Lo sciopero generale non risolve i nodi strutturali del Paese. Serve un patto sociale che unisca sindacati, imprese e istituzioni per rilanciare sviluppo e competitività. Scontri rituali e divisioni indeboliscono la rappresentanza e lasciano l’Italia senza una strategia condivisa. La riflessione di Raffaele Bonanni
Lo sciopero promosso da Landini non sposta una virgola nella politica di bilancio. Non è questo il punto, e lo sanno persino le pietre: quando al governo non siedono “amici”, ogni autunno diventa il pretesto per cospargere sale sulle ferite invece di contribuire a curarle. Eppure i problemi di oggi non sono diversi da quelli di ieri. Se davvero si avesse a cuore il benessere del Paese, più che gettare benzina sul fuoco che divampa a danno degli stessi cittadini-lavoratori, si lavorerebbe a soluzioni condivise, insieme agli altri sindacati e alle associazioni imprenditoriali, per costruire convergenze praticabili con il governo.

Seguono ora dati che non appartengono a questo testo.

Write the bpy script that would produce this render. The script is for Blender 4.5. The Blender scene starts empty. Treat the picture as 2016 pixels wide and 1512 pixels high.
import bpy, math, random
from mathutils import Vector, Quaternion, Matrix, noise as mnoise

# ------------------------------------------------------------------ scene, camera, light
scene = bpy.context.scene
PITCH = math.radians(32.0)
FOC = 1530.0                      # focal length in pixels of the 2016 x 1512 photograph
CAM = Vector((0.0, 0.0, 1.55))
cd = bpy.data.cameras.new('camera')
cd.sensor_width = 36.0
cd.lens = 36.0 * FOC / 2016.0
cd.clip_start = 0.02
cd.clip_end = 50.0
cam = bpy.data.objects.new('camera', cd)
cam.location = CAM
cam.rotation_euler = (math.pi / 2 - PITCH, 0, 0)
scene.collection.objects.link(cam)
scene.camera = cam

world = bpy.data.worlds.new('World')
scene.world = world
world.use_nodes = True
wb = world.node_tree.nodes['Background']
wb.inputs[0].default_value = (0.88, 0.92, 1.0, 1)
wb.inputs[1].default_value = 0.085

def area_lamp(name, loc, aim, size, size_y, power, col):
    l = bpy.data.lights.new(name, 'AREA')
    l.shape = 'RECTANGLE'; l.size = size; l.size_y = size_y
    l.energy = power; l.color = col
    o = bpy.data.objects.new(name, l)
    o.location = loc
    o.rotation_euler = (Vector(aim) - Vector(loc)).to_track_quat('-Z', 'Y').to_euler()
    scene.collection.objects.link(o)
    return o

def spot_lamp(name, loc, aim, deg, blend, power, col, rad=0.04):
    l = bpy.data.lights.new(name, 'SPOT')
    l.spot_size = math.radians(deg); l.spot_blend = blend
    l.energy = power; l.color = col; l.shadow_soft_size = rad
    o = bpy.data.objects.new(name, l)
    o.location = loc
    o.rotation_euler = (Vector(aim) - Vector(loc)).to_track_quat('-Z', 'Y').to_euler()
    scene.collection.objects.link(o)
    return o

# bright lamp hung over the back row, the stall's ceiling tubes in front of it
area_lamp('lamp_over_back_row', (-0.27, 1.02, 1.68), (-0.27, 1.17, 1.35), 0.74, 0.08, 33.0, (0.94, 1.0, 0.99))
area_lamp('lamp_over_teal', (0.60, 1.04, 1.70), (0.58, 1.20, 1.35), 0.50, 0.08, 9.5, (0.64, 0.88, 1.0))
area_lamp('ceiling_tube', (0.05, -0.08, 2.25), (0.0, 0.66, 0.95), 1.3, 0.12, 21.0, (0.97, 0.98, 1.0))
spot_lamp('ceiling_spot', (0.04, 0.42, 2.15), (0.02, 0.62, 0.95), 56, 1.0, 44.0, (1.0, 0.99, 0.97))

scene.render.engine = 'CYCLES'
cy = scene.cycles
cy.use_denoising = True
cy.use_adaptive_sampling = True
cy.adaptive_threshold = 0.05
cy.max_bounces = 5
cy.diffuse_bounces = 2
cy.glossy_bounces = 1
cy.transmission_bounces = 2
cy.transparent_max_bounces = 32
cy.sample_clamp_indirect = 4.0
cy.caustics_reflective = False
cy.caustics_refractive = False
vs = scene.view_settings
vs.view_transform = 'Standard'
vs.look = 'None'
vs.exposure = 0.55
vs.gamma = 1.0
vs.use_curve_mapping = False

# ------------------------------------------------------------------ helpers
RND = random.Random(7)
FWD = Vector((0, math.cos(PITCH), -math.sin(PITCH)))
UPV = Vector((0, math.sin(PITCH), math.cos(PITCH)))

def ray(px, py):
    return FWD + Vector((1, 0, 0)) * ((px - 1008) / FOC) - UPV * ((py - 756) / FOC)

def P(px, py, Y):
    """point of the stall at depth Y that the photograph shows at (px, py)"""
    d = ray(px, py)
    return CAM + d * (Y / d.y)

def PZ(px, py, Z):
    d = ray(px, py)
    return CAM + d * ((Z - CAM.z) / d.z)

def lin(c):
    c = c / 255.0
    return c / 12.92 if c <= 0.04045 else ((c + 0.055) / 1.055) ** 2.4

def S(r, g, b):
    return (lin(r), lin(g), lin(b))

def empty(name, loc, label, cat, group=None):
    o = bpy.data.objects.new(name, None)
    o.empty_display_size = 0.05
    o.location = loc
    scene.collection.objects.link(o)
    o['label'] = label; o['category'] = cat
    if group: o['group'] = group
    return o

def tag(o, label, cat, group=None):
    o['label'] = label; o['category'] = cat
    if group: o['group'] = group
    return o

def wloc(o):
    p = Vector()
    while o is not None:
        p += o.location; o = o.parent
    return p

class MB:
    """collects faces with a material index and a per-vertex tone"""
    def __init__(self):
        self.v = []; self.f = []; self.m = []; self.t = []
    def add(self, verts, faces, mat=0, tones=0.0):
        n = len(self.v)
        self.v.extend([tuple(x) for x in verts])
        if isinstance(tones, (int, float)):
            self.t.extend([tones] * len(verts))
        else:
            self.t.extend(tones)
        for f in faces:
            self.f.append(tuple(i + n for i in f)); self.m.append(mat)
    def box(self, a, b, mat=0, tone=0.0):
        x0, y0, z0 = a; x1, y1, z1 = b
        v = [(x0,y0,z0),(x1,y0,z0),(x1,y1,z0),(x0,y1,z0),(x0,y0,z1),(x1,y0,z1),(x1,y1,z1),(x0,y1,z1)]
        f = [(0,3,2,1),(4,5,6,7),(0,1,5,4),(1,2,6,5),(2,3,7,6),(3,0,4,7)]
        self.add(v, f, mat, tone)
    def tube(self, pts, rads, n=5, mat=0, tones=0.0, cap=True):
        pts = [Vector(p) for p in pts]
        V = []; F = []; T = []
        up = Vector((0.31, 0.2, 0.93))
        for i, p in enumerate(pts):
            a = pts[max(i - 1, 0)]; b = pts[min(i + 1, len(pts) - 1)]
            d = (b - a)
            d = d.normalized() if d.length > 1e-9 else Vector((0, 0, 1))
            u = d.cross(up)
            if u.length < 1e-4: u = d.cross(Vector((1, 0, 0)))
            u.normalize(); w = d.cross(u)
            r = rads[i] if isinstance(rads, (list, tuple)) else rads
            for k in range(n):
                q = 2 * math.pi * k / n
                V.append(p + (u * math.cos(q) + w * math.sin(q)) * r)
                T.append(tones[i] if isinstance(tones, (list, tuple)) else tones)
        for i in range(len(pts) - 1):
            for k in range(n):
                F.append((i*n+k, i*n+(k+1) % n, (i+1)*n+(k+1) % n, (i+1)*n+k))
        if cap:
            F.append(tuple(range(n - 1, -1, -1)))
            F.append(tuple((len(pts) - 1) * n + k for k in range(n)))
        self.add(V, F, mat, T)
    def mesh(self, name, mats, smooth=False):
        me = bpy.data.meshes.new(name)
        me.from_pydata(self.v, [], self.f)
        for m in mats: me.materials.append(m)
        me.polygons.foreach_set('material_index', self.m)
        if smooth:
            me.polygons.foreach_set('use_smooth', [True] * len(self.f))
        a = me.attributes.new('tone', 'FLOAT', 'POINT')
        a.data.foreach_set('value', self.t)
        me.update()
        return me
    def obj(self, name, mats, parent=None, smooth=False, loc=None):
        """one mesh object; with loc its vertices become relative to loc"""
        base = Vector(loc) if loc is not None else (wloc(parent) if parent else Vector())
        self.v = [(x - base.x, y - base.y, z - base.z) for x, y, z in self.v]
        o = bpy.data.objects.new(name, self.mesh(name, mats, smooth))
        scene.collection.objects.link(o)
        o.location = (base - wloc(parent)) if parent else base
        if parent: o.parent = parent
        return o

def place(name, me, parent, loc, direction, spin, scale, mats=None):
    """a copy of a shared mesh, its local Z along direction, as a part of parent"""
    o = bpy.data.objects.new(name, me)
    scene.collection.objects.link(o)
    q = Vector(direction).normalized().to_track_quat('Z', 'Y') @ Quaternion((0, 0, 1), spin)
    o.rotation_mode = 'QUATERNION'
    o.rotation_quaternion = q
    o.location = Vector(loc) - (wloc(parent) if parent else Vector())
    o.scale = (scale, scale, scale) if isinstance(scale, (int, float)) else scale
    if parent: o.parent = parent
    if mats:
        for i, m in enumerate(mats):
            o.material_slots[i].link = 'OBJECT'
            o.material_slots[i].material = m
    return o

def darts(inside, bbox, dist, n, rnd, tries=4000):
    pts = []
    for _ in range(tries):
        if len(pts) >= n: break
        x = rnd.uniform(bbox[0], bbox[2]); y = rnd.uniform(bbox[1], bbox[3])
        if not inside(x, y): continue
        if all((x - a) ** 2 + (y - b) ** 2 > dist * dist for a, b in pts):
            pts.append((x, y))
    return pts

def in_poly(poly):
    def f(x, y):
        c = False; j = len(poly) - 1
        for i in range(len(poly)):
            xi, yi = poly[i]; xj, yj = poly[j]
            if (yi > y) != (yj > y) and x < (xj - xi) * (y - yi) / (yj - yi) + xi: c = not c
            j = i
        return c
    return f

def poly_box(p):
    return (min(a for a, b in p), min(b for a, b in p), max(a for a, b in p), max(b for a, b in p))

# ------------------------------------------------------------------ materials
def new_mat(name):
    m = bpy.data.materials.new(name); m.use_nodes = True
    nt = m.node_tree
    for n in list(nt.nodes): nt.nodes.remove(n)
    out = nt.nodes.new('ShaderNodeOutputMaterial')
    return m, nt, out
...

Servirebbe una proposta unitaria che, in una Repubblica complessa nel suo pluralismo istituzionale, chiami in causa responsabilmente livelli nazionali, regionali e comunali. Non c’è più tempo: troppi nodi sono venuti al pettine, eredità di maggioranze che si sono alternate senza mai scioglierli davvero. E quando qualche sindacato racconta solo una parte della realtà, vuol dire che hanno scelto un terreno che non è il loro.
I ritardi economici e sociali dell’Italia — aggravati da tensioni globali che mordono — chiederebbero collaborazione, non scontri rituali. Per questo le associazioni imprenditoriali e il sindacalismo riformatore farebbero bene a immaginare sedi nuove di confronto e a costruire una piattaforma comune da consegnare alla politica: un piano capace di spostare in avanti l’agenda dello sviluppo, della competitività, della progettazione strategica. Chi, se non loro — attori del lavoro e dell’impresa, meno prigionieri delle beghe della politica — può proporre una direzione quando lo scontro continuo lascia il Paese senza bussola?

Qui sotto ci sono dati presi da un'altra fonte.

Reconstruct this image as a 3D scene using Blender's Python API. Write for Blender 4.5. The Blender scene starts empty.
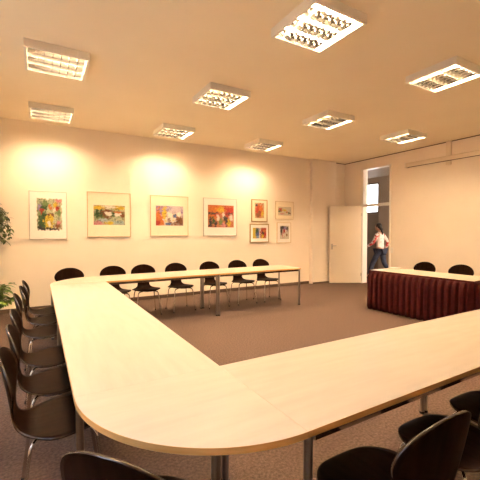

Non farlo avrebbe un costo altissimo: l’intero sistema resterebbe ostaggio dell’iniziativa sbagliata di una sola componente sociale, mentre autorevolezza e autonomia di un fronte ben più ampio di rappresentanza verrebbero disperse, ridotte al silenzio. Al contrario, una proposta forte e unitaria potrebbe risvegliare l’interesse dell’opinione pubblica, dare nuova voce ai lavoratori e alle imprese, e perfino far riaffiorare il buon senso nella classe politica. La Costituzione offre ampio spazio alle forze sociali per riequilibrare il potere e contribuire responsabilmente al buon funzionamento delle istituzioni.
Ecco perché un grande patto sociale — orientato a rafforzare i fattori di sviluppo, rilanciare la competitività del sistema Italia, dare dignità e futuro al lavoro — non è un sogno, ma un dovere. Chi preferisce sventolare scioperi generali a ogni piè sospinto continui pure: forse ha altri obiettivi, certo non quelli dei cittadini intrappolati nei disservizi del venerdì, persino nei venerdì sotto Natale.